One was put in mind of this by an inadvertently revealing paragraph in the programme to The City Sings: "the Deloitte choir draws together Partners and staff from across the firm", in which upper and lower case act as a firm reminder of the City's social divide. But the Barbican boss Nick Kenyon's excellent project was a drawing-together on a much grander scale: choirs and an orchestra composed of bankers and accountants would share the stage with choirs from state schools on the far less wealthy fringes of the City.

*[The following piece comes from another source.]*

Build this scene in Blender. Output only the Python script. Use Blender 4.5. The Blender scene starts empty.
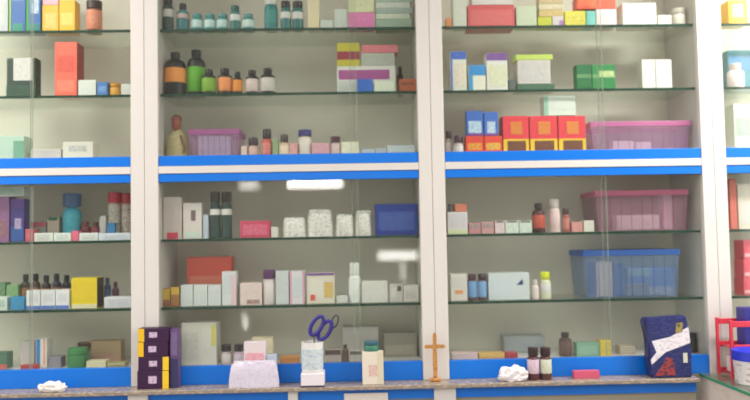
import bpy, bmesh, math, random
from mathutils import Vector, Matrix
random.seed(7)
COL = bpy.context.scene.collection
SC = bpy.context.scene
# ------------------------------------------------------------ camera model
F = 750.0
YAW, PITCH, ROLL = math.radians(1.5), math.radians(2.75), math.radians(1.02)
CAM = Vector((0.0, -3.0, 1.48))
fw = Vector((math.sin(YAW)*math.cos(PITCH), math.cos(YAW)*math.cos(PITCH), math.sin(PITCH)))
r0 = Vector((math.cos(YAW), -math.sin(YAW), 0)); u0 = r0.cross(fw)
RT = r0*math.cos(ROLL) - u0*math.sin(ROLL)
UP = u0*math.cos(ROLL) + r0*math.sin(ROLL)
def W(px, py, y=0.0):                     # pixel -> (X, Z) on the vertical plane Y = y
    d = fw*F + RT*(px-375) + UP*(200-py)
    t = (y-CAM.y)/d.y
    return CAM.x+d.x*t, CAM.z+d.z*t
def P(x, y, z):
    v = Vector((x, y, z))-CAM; k = v.dot(fw)
    return 375+F*v.dot(RT)/k, 200-F*v.dot(UP)/k
def XZ(px, y, z):                         # X of pixel column px at height z, depth y
    py = 200
    for _ in range(5):
        X = W(px, py, y)[0]; py = P(X, y, z)[1]
    return X
def lin(c):
    return tuple(((v/255)/12.92 if v/255 <= .04045 else ((v/255+.055)/1.055)**2.4) for v in c[:3])
# ------------------------------------------------------------ materials
_M = {}
GAIN = [1.0]
def mat(col, rough=.45, ink=None, inkscale=220, metal=0, var=.05, trans=0, key=None):
    k = (tuple(col), rough, tuple(ink) if ink else None, inkscale, metal, var, trans, GAIN[0])
    if k in _M: return _M[k]
    m = bpy.data.materials.new('surface_%03d' % len(_M)); m.use_nodes = True
    nt = m.node_tree; N = nt.nodes; L = nt.links
    b = N['Principled BSDF']; b.inputs['Roughness'].default_value = rough; b.inputs['Metallic'].default_value = metal
    tc = N.new('ShaderNodeTexCoord')
    nz = N.new('ShaderNodeTexNoise'); nz.inputs['Scale'].default_value = 9
    L.new(tc.outputs['Object'], nz.inputs['Vector'])
    mx = N.new('ShaderNodeMix'); mx.data_type = 'RGBA'
    c = tuple(min(.86, v*GAIN[0]) for v in lin(col))
    mx.inputs[6].default_value = (*[max(0, v*(1-var)) for v in c], 1)
    mx.inputs[7].default_value = (*[min(1, v*(1+var)) for v in c], 1)
    L.new(nz.outputs['Fac'], mx.inputs[0]); out = mx.outputs[2]
    if ink:
        mp = N.new('ShaderNodeMapping'); mp.inputs['Scale'].default_value = (1, 1, 2.2)
        L.new(tc.outputs['Object'], mp.inputs[0])
        n2 = N.new('ShaderNodeTexNoise'); n2.inputs['Scale'].default_value = inkscale; n2.inputs['Detail'].default_value = 1
        L.new(mp.outputs[0], n2.inputs['Vector'])
        rp = N.new('ShaderNodeValToRGB'); rp.color_ramp.elements[0].position = .53; rp.color_ramp.elements[1].position = .60
        L.new(n2.outputs['Fac'], rp.inputs[0])
        m2 = N.new('ShaderNodeMix'); m2.data_type = 'RGBA'; m2.inputs[7].default_value = (*lin(ink), 1)
        L.new(rp.outputs[0], m2.inputs[0]); L.new(out, m2.inputs[6]); out = m2.outputs[2]
    L.new(out, b.inputs['Base Color'])
    if trans:
        tr = N.new('ShaderNodeBsdfTransparent'); tr.inputs[0].default_value = (*[.84+.16*v for v in c], 1)
        ms = N.new('ShaderNodeMixShader'); ms.inputs[0].default_value = trans
        L.new(b.outputs[0], ms.inputs[1]); L.new(tr.outputs[0], ms.inputs[2])
        L.new(ms.outputs[0], N['Material Output'].inputs[0])
    _M[k] = m
    return m
def glass_mat(name, tint, dust, dustcol=(215, 215, 205)):
    m = bpy.data.materials.new(name); m.use_nodes = True
    N = m.node_tree.nodes; L = m.node_tree.links; N.remove(N['Principled BSDF'])
    tr = N.new('ShaderNodeBsdfTransparent'); tr.inputs[0].default_value = (*lin(tint), 1)
    gl = N.new('ShaderNodeBsdfGlossy'); gl.inputs['Roughness'].default_value = .015
    fr = N.new('ShaderNodeFresnel'); fr.inputs[0].default_value = 1.45
    gm = N.new('ShaderNodeNewGeometry'); mi = N.new('ShaderNodeMapRange')      # same reflectance on both faces of the sheet
    mi.inputs[3].default_value = 1.45; mi.inputs[4].default_value = 1/1.45
    L.new(gm.outputs['Backfacing'], mi.inputs[0]); L.new(mi.outputs[0], fr.inputs[0])
    m1 = N.new('ShaderNodeMixShader'); L.new(fr.outputs[0], m1.inputs[0]); L.new(tr.outputs[0], m1.inputs[1]); L.new(gl.outputs[0], m1.inputs[2])
    df = N.new('ShaderNodeBsdfDiffuse'); df.inputs[0].default_value = (*lin(dustcol), 1)
    nz = N.new('ShaderNodeTexNoise'); nz.inputs['Scale'].default_value = 2.5; nz.inputs['Detail'].default_value = 3
    tc = N.new('ShaderNodeTexCoord'); L.new(tc.outputs['Object'], nz.inputs['Vector'])
    mr = N.new('ShaderNodeMapRange'); mr.inputs[1].default_value = .3; mr.inputs[2].default_value = .7
    mr.inputs[3].default_value = dust*.6; mr.inputs[4].default_value = dust*1.4
    L.new(nz.outputs['Fac'], mr.inputs[0])
    m2 = N.new('ShaderNodeMixShader'); L.new(mr.outputs[0], m2.inputs[0]); L.new(m1.outputs[0], m2.inputs[1]); L.new(df.outputs[0], m2.inputs[2])
    L.new(m2.outputs[0], N['Material Output'].inputs[0])
    return m
def emis(name, col, s):
    m = bpy.data.materials.new(name); m.use_nodes = True
    b = m.node_tree.nodes['Principled BSDF']; b.inputs['Emission Color'].default_value = (*lin(col), 1); b.inputs['Emission Strength'].default_value = s
    return m
G_PANE = glass_mat('door_glass', (252, 254, 252), .012)
G_PANE2 = glass_mat('door_glass_clean', (252, 254, 252), .006)
G_SHELF = glass_mat('shelf_glass', (249, 253, 250), .015)
G_EDGE = mat((34, 66, 54), .2)
WHITE = mat((210, 204, 198), .4, var=.02)
BLUE = mat((14, 112, 212), .3, var=.06)
BACK = mat((226, 219, 207), .7, var=.05)
# ------------------------------------------------------------ mesh helpers
def bx(bm, x0, x1, y0, y1, z0, z1, bev=0):
    vs = [bm.verts.new(p) for p in ((x0,y0,z0),(x1,y0,z0),(x1,y1,z0),(x0,y1,z0),(x0,y0,z1),(x1,y0,z1),(x1,y1,z1),(x0,y1,z1))]
    fs = [bm.faces.new([vs[i] for i in f]) for f in ((3,2,1,0),(4,5,6,7),(0,1,5,4),(1,2,6,5),(2,3,7,6),(3,0,4,7))]
    if bev:
        es = list({e for f in fs for e in f.edges})
        bmesh.ops.bevel(bm, geom=es, offset=bev, segments=2, affect='EDGES', profile=.5)
def lathe(bm, prof, cx=0, cy=0, n=24, rib=0, sx=1, sy=1):
    rings = []
    for r, z in prof:
        ring = []
        for i in range(n):
            rr = r*(1+(rib if i % 2 else 0)); a = 2*math.pi*i/n
            ring.append(bm.verts.new((cx+rr*math.cos(a)*sx, cy+rr*math.sin(a)*sy, z)))
        rings.append(ring)
    for a, b in zip(rings, rings[1:]):
        for i in range(n): bm.faces.new((a[i], a[(i+1)%n], b[(i+1)%n], b[i]))
    bm.faces.new(rings[0][::-1]); bm.faces.new(rings[-1])
def tube(bm, pts, r, n=8, closed=False):
    pts = [Vector(p) for p in pts]; rings = []
    for i, p in enumerate(pts):
        if closed: t = pts[(i+1) % len(pts)]-pts[i-1]
        else: t = pts[min(i+1, len(pts)-1)]-pts[max(i-1, 0)]
        t.normalize(); a = t.cross(Vector((0, 1, 0)) if abs(t.y) < .9 else Vector((1, 0, 0))).normalized(); b = t.cross(a)
        rings.append([bm.verts.new(p+(a*math.cos(2*math.pi*k/n)+b*math.sin(2*math.pi*k/n))*r) for k in range(n)])
    prs = list(zip(rings, rings[1:]))+([(rings[-1], rings[0])] if closed else [])
    for a, b in prs:
        for i in range(n): bm.faces.new((a[i], a[(i+1)%n], b[(i+1)%n], b[i]))
    if not closed: bm.faces.new(rings[0][::-1]); bm.faces.new(rings[-1])
def poly(bm, pts, y0, y1):                # prism from an (x, z) outline
    a = [bm.verts.new((x, y0, z)) for x, z in pts]; b = [bm.verts.new((x, y1, z)) for x, z in pts]; n = len(pts)
    bm.faces.new(a); bm.faces.new(b[::-1])
    for i in range(n): bm.faces.new((a[i], b[i], b[(i+1)%n], a[(i+1)%n]))
def obj(name, bm, m, parent=None, smooth=False, kind=None):
    bmesh.ops.recalc_face_normals(bm, faces=bm.faces[:])
    me = bpy.data.meshes.new(name); bm.to_mesh(me); bm.free(); me.materials.append(m)
    if smooth:
        for f in me.polygons: f.use_smooth = True
        me.set_sharp_from_angle(angle=math.radians(40))
    o = bpy.data.objects.new(name, me); COL.objects.link(o)
    if parent: o.parent = parent
    if kind: o['kind'] = kind
    return o
def thing(name, label, cat, loc, group=None, rz=0):
    o = bpy.data.objects.new(name, None); COL.objects.link(o); o.empty_display_size = .02
    o.location = loc; o.rotation_euler = (0, 0, rz); o['label'] = label; o['category'] = cat
    if group: o['group'] = group
    return o
def B(): return bmesh.new()
def boxpart(name, m, parent, *a, bev=0, kind=None):
    bm = B(); bx(bm, *a, bev=bev); return obj(name, bm, m, parent, kind=kind)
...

Things kicked off with the massed voices of Deloitte, KPMG, Morgan Stanley, PricewaterhouseCoopers and UBS – the last-named company already a noted sponsor of youth music – and what could be a more fitting starter than Handel's "Zadok the Priest"? The UBS Orchestra was a bit on the ragged side, but the voices swelled satisfyingly. John Rutter's down-home "For the Beauty of the Earth" led on to a heartfelt rendition of five spirituals from Tippett's A Child of Our Time, and we wound up with the "Hallelujah" chorus plus Elgar's Pomp and Circumstance No 1.

Then, after some dazzling a cappella pyrotechnics from the BBC Singers, all the countries of the world suddenly appeared on stage. Children from three primary schools sang "Oranges and Lemons" and "London's Burning" in accurate polyphony; some cool cats from Morpeth comprehensive got the hall clapping along with "Lean on Me"; and the choir of Bridge Academy did their bit to dissipate the suspicion that many people seem to have about such Blairite institutions with a touching song from The Clash in memory of a recently deceased music teacher.

Finally, young and old, rich and poor sang harmoniously together: musical gesture-politics doesn't come more charming.